Тогда Дюпен обратил внимание своего друга на факт, упущенный в показании свидетелей.
Свидетели, прибежавшие во время преступления, ясно слышали два голоса; все признали в одном из них — голос француза, в этом не было сомнения; что же касается до другого, резкого и грубого голоса, то никто из свидетелей не мог определить, какой нации человеку он принадлежит.
«Это, — заметил Дюпен, — особенно важно. Каждый свидетель уверен в том, что голос этот не мог принадлежать его соотечественнику; он сравнивает его не с голосом человека, язык которого был бы ему знаком, а совершенно наоборот. Француз утверждает, что это голос был испанца, и он мог бы разобрать хоть несколько слово, если б знал по-испански. Голландец уверяет, что это голос был француза, а, между тем, он совсем не знает французского языка, так что его даже допрашивали через переводчика. Англичанин думает, что этот голос принадлежал немцу, а сам не знает по-немецки.
Испанец положительно убежден, что это кричал англичанин, но заключает это единственно по интонации, потому что не знаком с английским языком. Итальянец думает, что это был голос русского; но самому ему никогда не приходилось говорить с русским. Другой француз, однако ж, не согласен с своим соотечественником и говорит, что кричал итальянец, но так как итальянского языка он не знает, то основывает свое предположение, подобно испанцу, на интонации.

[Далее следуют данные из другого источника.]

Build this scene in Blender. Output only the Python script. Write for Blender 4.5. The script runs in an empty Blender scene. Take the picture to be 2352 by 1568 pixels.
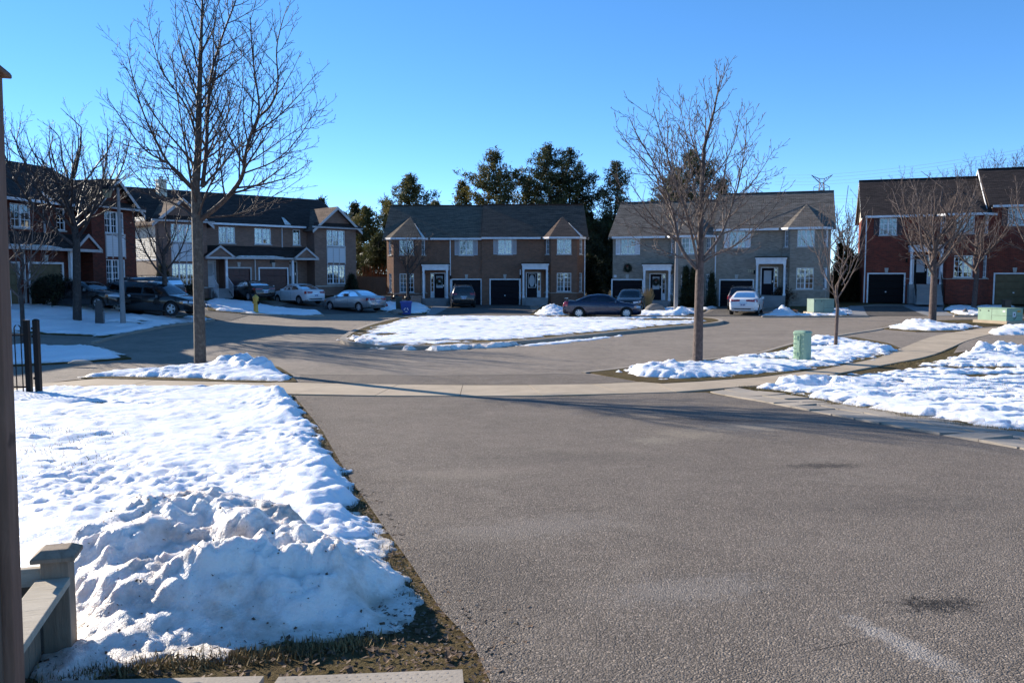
import bpy, bmesh, math, random
import numpy as np
from mathutils import Vector, Matrix
from mathutils.bvhtree import BVHTree
R = math.radians
C = bpy.context.scene.collection
scene = bpy.context.scene
# ---------------------------------------------------------------- camera, sky, sun
CAM_H, F_PX, PITCH = 2.6, 1900.0, R(4.634)
cam = bpy.data.cameras.new('camera'); cam.sensor_width = 36; cam.lens = 36*F_PX/2352
cam.clip_start = 0.05; cam.clip_end = 6000
camo = bpy.data.objects.new('camera', cam); C.objects.link(camo)
camo.location = (0, 0, CAM_H); camo.rotation_euler = (R(90)-PITCH, 0, 0); scene.camera = camo
SUN_AZ, SUN_EL = R(-53.0), R(21.0)          # azimuth from +Y, clockwise positive
world = bpy.data.worlds.new('World'); scene.world = world; world.use_nodes = True
wn = world.node_tree; wn.nodes.clear()
sky = wn.nodes.new('ShaderNodeTexSky'); sky.sky_type = 'NISHITA'; sky.sun_disc = False
sky.sun_elevation = SUN_EL; sky.sun_rotation = SUN_AZ; sky.air_density = 0.4; sky.dust_density = 0.0; sky.ozone_density = 2.0
sky.altitude = 100
bg = wn.nodes.new('ShaderNodeBackground'); bg.inputs['Strength'].default_value = 0.15
hsv = wn.nodes.new('ShaderNodeHueSaturation'); hsv.inputs['Saturation'].default_value = 1.34; hsv.inputs['Hue'].default_value = .501
gam = wn.nodes.new('ShaderNodeGamma'); gam.inputs['Gamma'].default_value = 0.78
wo = wn.nodes.new('ShaderNodeOutputWorld')
wn.links.new(sky.outputs[0], gam.inputs['Color']); wn.links.new(gam.outputs[0], hsv.inputs['Color']); wn.links.new(hsv.outputs[0], bg.inputs[0]); wn.links.new(bg.outputs[0], wo.inputs[0])
sun = bpy.data.lights.new('sun', 'SUN'); sun.energy = 3.45; sun.angle = R(0.5); sun.color = (1.0, 0.90, 0.76)
suno = bpy.data.objects.new('sun', sun); C.objects.link(suno)
sdir = Vector((math.sin(SUN_AZ)*math.cos(SUN_EL), math.cos(SUN_AZ)*math.cos(SUN_EL), math.sin(SUN_EL)))
suno.rotation_euler = (-sdir).to_track_quat('-Z', 'Y').to_euler(); suno.location = sdir*200
vs = scene.view_settings; vs.view_transform = 'Standard'; vs.look = 'None'; vs.gamma = 1.0; vs.use_curve_mapping = False
vs.exposure = 1.5
# ---------------------------------------------------------------- terrain
CP = np.array([(0,20,0),(0,30,0),(0,40,0),(0,50,0),(10,50,0),(20,50,0),(-8,50,0),(-12.5,48,0),(-15,41,0),(-15,33,0),(-12,25,0),
 (10,30,0),(20,40,0),(30,50,.03),(30,40,0),(-10,69,0),(6,69,0),(-2,60,0),(-2,80,.2),(-11,57,.05),(-15.6,61.5,.43),(-12.7,68,.95),
 (-24.4,57,.92),(-18.5,62,.85),(-20,75,1.2),(-18,59,.57),(-16.6,43,.1),(-18.2,42.4,.48),(-20.7,39.6,.35),(-21.8,41.5,.88),(-24,42,1.05),
 (-24.5,37,.9),(-22.5,50,1.0),(-20,36,.03),(-16.5,36,0),(-18,49,.3),(8.2,66,0),(23.5,61,.25),(16,63.5,.15),(15,52,0),(26.3,62,.49),(35.7,58.6,.45),
 (31,60,.45),(27,53,.05),(35,52,.1),(-40,60,1.3),(-40,45,1.4),(-30,30,.1),(40,70,.6),(0,100,.3),(48,55,.4),(-20,25,0),(-15,20,0),(-30,20,0),
 (25,25,0),(40,30,0),(45,40,.1),(-40,90,1.3),(40,95,.6),(20,20,0)], float)
_D = np.hypot(CP[:,None,0]-CP[None,:,0], CP[:,None,1]-CP[None,:,1])
_W = np.linalg.solve(_D - 0.05*np.eye(len(CP)), CP[:,2])
def hgt(x, y):
    x = np.asarray(x, float); y = np.asarray(y, float); sh = x.shape
    xf = np.clip(x.ravel(), -42, 46); yf = np.clip(y.ravel(), 19, 98)
    out = np.zeros(xf.shape)
    for (cx, cy, ch), w in zip(CP, _W): out += w*np.hypot(xf-cx, yf-cy)
    out = np.where(out > 0.06, out-0.03, np.where(out > 0, out*out/0.12, 0))
    d = 18.0-np.maximum(y.ravel(), -2)
    out = np.where(d > 0.5, 0.053*(d-0.25), np.where(d > -0.0, 0.053*0.5*d*d/0.5*0.5*2*0.5, out*1.0))
    out = np.where(y.ravel() < 18, out, np.where(out > 0, out, 0))
    return out.reshape(sh)
def h1(x, y): return float(hgt(np.array([x]), np.array([y]))[0])
_cp, _sp = math.cos(PITCH), math.sin(PITCH)
def ray(px, py):
    u = (px-1176)/F_PX; v = (784-py)/F_PX
    return Vector((u, _cp+v*_sp, -_sp+v*_cp))
def at(px, py, Y):                       # the point at ground distance Y seen along a line of sight
    d = ray(px, py); t = Y/d.y; return Vector((d.x*t, Y, CAM_H+d.z*t))
def G(px, py, dz=0.0):                   # where a line of sight meets the ground
    d = ray(px, py); h = dz
    y = 20
    for _ in range(40):
        if d.z >= -1e-4: break
        t = (CAM_H-h)/-d.z; x, yn = d.x*t, d.y*t
        h = 0.5*h+0.5*(h1(x, yn)+dz); y = yn
    t = (CAM_H-h)/-d.z
    return Vector((d.x*t, d.y*t, h))
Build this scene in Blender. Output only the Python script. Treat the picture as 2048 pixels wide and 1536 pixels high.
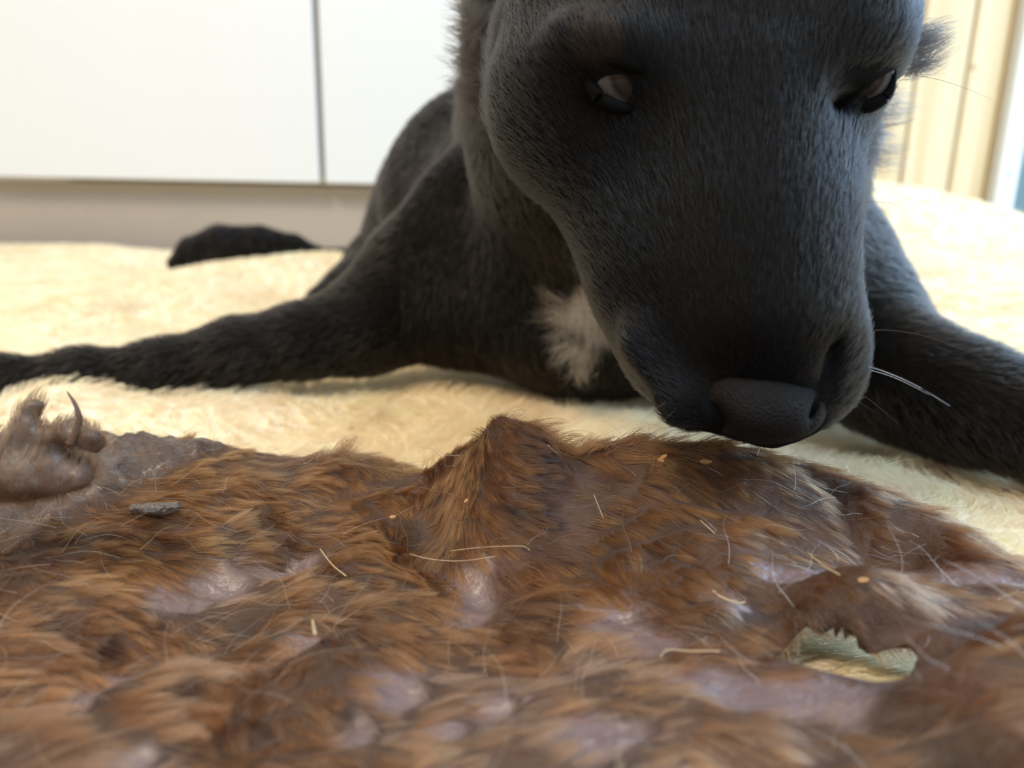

Итак, голос этот был, вероятно, очень необыкновенный и странный, если в интонации его ни один из представителей пяти частей Европы не мог услышать родного звука! Вы, может быть, думаете, что голос этот принадлежал африканцу или азиатцу? Но, как африканцев, так и азиатцев в Париже очень мало, и, не отвергая все-таки возможности этого случая, я обращу ваше внимание на три пункта. Один из свидетелей определяет голос так: скорее грубый, нежели резкий, а два другие говорят, что слышали голос неровный и отрывистый. Свидетели не могли разобрать ни одного слова, ни одного звука, похожего на слово».
Дюпен продолжает; он напоминает своему другу о подробностях преступления; о необыкновенной физической силе убийцы, потому что у старухи были вырваны целые пряди седых волос, а известно, какую надо иметь силу, чтобы вырвать из головы хоть двадцать волос разом; он говорит о ловкости, которая необходима была, чтобы взлезть по веревке громоотвода, о чисто-животной жестокости, с которой совершено было преступление, и возвращается опять таки к крику, звук которого не знаком ни одному из этих иностранцев, и в котором нельзя было разобрать ни слова.
«Что же вы из этого заключаете? — спрашивает Дюпен у своего товарища. — Какое впечатление сделал я на ваше воображение?»
Признаюсь, когда я прочел это, по всему моему телу пробежала дрожь! Как овладевает этот удивительный романист вашим воображением! Догадываетесь ли вы, кто был виновником этого преступления?